* _Task instructions_:
Could every line of the data be printed exactly as it reads?
##############################
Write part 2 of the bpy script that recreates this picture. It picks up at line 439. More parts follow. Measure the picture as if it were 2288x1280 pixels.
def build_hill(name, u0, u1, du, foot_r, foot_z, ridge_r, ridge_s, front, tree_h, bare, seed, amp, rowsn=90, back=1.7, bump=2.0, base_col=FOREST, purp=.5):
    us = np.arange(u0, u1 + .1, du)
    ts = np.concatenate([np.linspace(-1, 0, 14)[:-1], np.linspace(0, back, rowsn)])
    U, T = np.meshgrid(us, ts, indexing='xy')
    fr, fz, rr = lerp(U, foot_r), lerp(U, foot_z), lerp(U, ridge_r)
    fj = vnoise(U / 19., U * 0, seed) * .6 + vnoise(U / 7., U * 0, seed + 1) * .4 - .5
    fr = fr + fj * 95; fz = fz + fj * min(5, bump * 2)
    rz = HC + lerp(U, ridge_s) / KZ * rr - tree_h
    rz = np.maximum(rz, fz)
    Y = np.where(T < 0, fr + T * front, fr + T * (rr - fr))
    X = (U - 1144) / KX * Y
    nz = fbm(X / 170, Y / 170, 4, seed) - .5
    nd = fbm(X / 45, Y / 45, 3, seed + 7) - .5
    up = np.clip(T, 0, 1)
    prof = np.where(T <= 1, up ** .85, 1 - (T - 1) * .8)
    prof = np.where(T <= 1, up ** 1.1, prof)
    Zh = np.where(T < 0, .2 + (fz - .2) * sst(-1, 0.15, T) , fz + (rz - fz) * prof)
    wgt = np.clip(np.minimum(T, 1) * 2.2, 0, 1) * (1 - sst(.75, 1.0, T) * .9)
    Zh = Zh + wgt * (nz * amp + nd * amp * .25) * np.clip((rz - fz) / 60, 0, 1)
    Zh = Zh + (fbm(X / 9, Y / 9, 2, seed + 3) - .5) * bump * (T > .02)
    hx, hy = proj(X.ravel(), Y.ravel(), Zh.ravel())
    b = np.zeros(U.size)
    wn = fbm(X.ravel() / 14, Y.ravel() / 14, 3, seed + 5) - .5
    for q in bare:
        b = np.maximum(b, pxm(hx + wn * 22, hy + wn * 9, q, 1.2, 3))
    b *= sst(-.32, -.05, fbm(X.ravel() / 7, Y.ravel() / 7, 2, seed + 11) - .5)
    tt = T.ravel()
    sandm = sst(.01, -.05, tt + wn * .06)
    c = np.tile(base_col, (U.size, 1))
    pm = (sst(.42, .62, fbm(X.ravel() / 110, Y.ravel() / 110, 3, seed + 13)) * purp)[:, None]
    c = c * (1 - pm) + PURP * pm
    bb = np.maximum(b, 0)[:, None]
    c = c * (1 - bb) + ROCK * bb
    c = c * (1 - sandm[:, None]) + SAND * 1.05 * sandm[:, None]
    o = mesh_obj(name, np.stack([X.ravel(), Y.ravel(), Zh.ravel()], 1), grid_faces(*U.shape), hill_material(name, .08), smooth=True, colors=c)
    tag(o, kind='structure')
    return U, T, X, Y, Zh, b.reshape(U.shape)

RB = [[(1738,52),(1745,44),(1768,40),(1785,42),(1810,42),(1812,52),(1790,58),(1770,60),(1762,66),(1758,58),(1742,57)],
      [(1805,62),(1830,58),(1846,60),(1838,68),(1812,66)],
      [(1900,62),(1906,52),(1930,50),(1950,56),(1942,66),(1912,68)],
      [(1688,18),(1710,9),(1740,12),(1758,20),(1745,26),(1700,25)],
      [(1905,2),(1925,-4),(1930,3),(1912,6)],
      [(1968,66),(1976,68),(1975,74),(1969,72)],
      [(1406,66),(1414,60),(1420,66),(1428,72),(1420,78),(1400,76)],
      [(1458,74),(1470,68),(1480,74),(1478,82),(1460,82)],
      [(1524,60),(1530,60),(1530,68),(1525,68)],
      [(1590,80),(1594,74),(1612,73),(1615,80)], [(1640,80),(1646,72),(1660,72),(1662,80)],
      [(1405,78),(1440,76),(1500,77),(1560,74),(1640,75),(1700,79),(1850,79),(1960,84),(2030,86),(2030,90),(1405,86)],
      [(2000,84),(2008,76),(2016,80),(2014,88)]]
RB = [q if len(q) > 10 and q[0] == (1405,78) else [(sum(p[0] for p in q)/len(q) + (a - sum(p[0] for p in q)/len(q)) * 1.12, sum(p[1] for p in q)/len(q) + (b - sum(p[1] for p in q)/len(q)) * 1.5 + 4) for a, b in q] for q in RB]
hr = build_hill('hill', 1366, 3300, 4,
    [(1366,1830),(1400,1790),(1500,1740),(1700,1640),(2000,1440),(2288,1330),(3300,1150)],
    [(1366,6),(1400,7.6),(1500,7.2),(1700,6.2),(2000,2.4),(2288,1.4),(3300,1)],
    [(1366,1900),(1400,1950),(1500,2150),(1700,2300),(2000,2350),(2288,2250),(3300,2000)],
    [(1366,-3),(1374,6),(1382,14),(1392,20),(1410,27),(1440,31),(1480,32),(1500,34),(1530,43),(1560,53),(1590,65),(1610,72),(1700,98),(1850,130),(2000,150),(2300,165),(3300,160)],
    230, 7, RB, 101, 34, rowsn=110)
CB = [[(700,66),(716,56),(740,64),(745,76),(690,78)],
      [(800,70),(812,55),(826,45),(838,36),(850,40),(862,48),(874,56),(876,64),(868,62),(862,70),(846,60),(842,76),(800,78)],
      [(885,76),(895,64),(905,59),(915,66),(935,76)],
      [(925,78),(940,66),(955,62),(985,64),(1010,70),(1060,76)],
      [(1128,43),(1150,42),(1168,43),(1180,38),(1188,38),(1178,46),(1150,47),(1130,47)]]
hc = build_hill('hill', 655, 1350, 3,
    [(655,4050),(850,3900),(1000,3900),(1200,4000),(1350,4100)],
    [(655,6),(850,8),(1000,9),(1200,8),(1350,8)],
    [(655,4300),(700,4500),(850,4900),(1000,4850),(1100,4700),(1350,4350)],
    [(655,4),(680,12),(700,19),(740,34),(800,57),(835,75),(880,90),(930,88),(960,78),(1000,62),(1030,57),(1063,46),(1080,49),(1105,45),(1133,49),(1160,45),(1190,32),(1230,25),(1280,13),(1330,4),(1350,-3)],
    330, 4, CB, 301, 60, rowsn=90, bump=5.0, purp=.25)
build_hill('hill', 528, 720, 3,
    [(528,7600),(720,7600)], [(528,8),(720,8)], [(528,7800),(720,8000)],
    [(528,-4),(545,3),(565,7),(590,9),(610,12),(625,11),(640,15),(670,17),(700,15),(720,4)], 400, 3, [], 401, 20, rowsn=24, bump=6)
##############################
* _Exercise solution_:
Write part 2 of the bpy script that recreates this picture. It picks up at line 439. More parts follow. Measure the picture as if it were 2288x1280 pixels.
def build_hill(name, u0, u1, du, foot_r, foot_z, ridge_r, ridge_s, front, tree_h, bare, seed, amp, rowsn=90, back=1.7, bump=2.0, base_col=FOREST, purp=.5):
    us = np.arange(u0, u1 + .1, du)
    ts = np.concatenate([np.linspace(-1, 0, 14)[:-1], np.linspace(0, back, rowsn)])
    U, T = np.meshgrid(us, ts, indexing='xy')
    fr, fz, rr = lerp(U, foot_r), lerp(U, foot_z), lerp(U, ridge_r)
    fj = vnoise(U / 19., U * 0, seed) * .6 + vnoise(U / 7., U * 0, seed + 1) * .4 - .5
    fr = fr + fj * 95; fz = fz + fj * min(5, bump * 2)
    rz = HC + lerp(U, ridge_s) / KZ * rr - tree_h
    rz = np.maximum(rz, fz)
    Y = np.where(T < 0, fr + T * front, fr + T * (rr - fr))
    X = (U - 1144) / KX * Y
    nz = fbm(X / 170, Y / 170, 4, seed) - .5
    nd = fbm(X / 45, Y / 45, 3, seed + 7) - .5
    up = np.clip(T, 0, 1)
    prof = np.where(T <= 1, up ** .85, 1 - (T - 1) * .8)
    prof = np.where(T <= 1, up ** 1.1, prof)
    Zh = np.where(T < 0, .2 + (fz - .2) * sst(-1, 0.15, T) , fz + (rz - fz) * prof)
    wgt = np.clip(np.minimum(T, 1) * 2.2, 0, 1) * (1 - sst(.75, 1.0, T) * .9)
    Zh = Zh + wgt * (nz * amp + nd * amp * .25) * np.clip((rz - fz) / 60, 0, 1)
    Zh = Zh + (fbm(X / 9, Y / 9, 2, seed + 3) - .5) * bump * (T > .02)
    hx, hy = proj(X.ravel(), Y.ravel(), Zh.ravel())
    b = np.zeros(U.size)
    wn = fbm(X.ravel() / 14, Y.ravel() / 14, 3, seed + 5) - .5
    for q in bare:
        b = np.maximum(b, pxm(hx + wn * 22, hy + wn * 9, q, 1.2, 3))
    b *= sst(-.32, -.05, fbm(X.ravel() / 7, Y.ravel() / 7, 2, seed + 11) - .5)
    tt = T.ravel()
    sandm = sst(.01, -.05, tt + wn * .06)
    c = np.tile(base_col, (U.size, 1))
    pm = (sst(.42, .62, fbm(X.ravel() / 110, Y.ravel() / 110, 3, seed + 13)) * purp)[:, None]
    c = c * (1 - pm) + PURP * pm
    bb = np.maximum(b, 0)[:, None]
    c = c * (1 - bb) + ROCK * bb
    c = c * (1 - sandm[:, None]) + SAND * 1.05 * sandm[:, None]
    o = mesh_obj(name, np.stack([X.ravel(), Y.ravel(), Zh.ravel()], 1), grid_faces(*U.shape), hill_material(name, .08), smooth=True, colors=c)
    tag(o, kind='structure')
    return U, T, X, Y, Zh, b.reshape(U.shape)

RB = [[(1738,52),(1745,44),(1768,40),(1785,42),(1810,42),(1812,52),(1790,58),(1770,60),(1762,66),(1758,58),(1742,57)],
      [(1805,62),(1830,58),(1846,60),(1838,68),(1812,66)],
      [(1900,62),(1906,52),(1930,50),(1950,56),(1942,66),(1912,68)],
      [(1688,18),(1710,9),(1740,12),(1758,20),(1745,26),(1700,25)],
      [(1905,2),(1925,-4),(1930,3),(1912,6)],
      [(1968,66),(1976,68),(1975,74),(1969,72)],
      [(1406,66),(1414,60),(1420,66),(1428,72),(1420,78),(1400,76)],
      [(1458,74),(1470,68),(1480,74),(1478,82),(1460,82)],
      [(1524,60),(1530,60),(1530,68),(1525,68)],
      [(1590,80),(1594,74),(1612,73),(1615,80)], [(1640,80),(1646,72),(1660,72),(1662,80)],
      [(1405,78),(1440,76),(1500,77),(1560,74),(1640,75),(1700,79),(1850,79),(1960,84),(2030,86),(2030,90),(1405,86)],
      [(2000,84),(2008,76),(2016,80),(2014,88)]]
RB = [q if len(q) > 10 and q[0] == (1405,78) else [(sum(p[0] for p in q)/len(q) + (a - sum(p[0] for p in q)/len(q)) * 1.12, sum(p[1] for p in q)/len(q) + (b - sum(p[1] for p in q)/len(q)) * 1.5 + 4) for a, b in q] for q in RB]
hr = build_hill('hill', 1366, 3300, 4,
    [(1366,1830),(1400,1790),(1500,1740),(1700,1640),(2000,1440),(2288,1330),(3300,1150)],
    [(1366,6),(1400,7.6),(1500,7.2),(1700,6.2),(2000,2.4),(2288,1.4),(3300,1)],
    [(1366,1900),(1400,1950),(1500,2150),(1700,2300),(2000,2350),(2288,2250),(3300,2000)],
    [(1366,-3),(1374,6),(1382,14),(1392,20),(1410,27),(1440,31),(1480,32),(1500,34),(1530,43),(1560,53),(1590,65),(1610,72),(1700,98),(1850,130),(2000,150),(2300,165),(3300,160)],
    230, 7, RB, 101, 34, rowsn=110)
CB = [[(700,66),(716,56),(740,64),(745,76),(690,78)],
      [(800,70),(812,55),(826,45),(838,36),(850,40),(862,48),(874,56),(876,64),(868,62),(862,70),(846,60),(842,76),(800,78)],
      [(885,76),(895,64),(905,59),(915,66),(935,76)],
      [(925,78),(940,66),(955,62),(985,64),(1010,70),(1060,76)],
      [(1128,43),(1150,42),(1168,43),(1180,38),(1188,38),(1178,46),(1150,47),(1130,47)]]
hc = build_hill('hill', 655, 1350, 3,
    [(655,4050),(850,3900),(1000,3900),(1200,4000),(1350,4100)],
    [(655,6),(850,8),(1000,9),(1200,8),(1350,8)],
    [(655,4300),(700,4500),(850,4900),(1000,4850),(1100,4700),(1350,4350)],
    [(655,4),(680,12),(700,19),(740,34),(800,57),(835,75),(880,90),(930,88),(960,78),(1000,62),(1030,57),(1063,46),(1080,49),(1105,45),(1133,49),(1160,45),(1190,32),(1230,25),(1280,13),(1330,4),(1350,-3)],
    330, 4, CB, 301, 60, rowsn=90, bump=5.0, purp=.25)
build_hill('hill', 528, 720, 3,
    [(528,7600),(720,7600)], [(528,8),(720,8)], [(528,7800),(720,8000)],
    [(528,-4),(545,3),(565,7),(590,9),(610,12),(625,11),(640,15),(670,17),(700,15),(720,4)], 400, 3, [], 401, 20, rowsn=24, bump=6)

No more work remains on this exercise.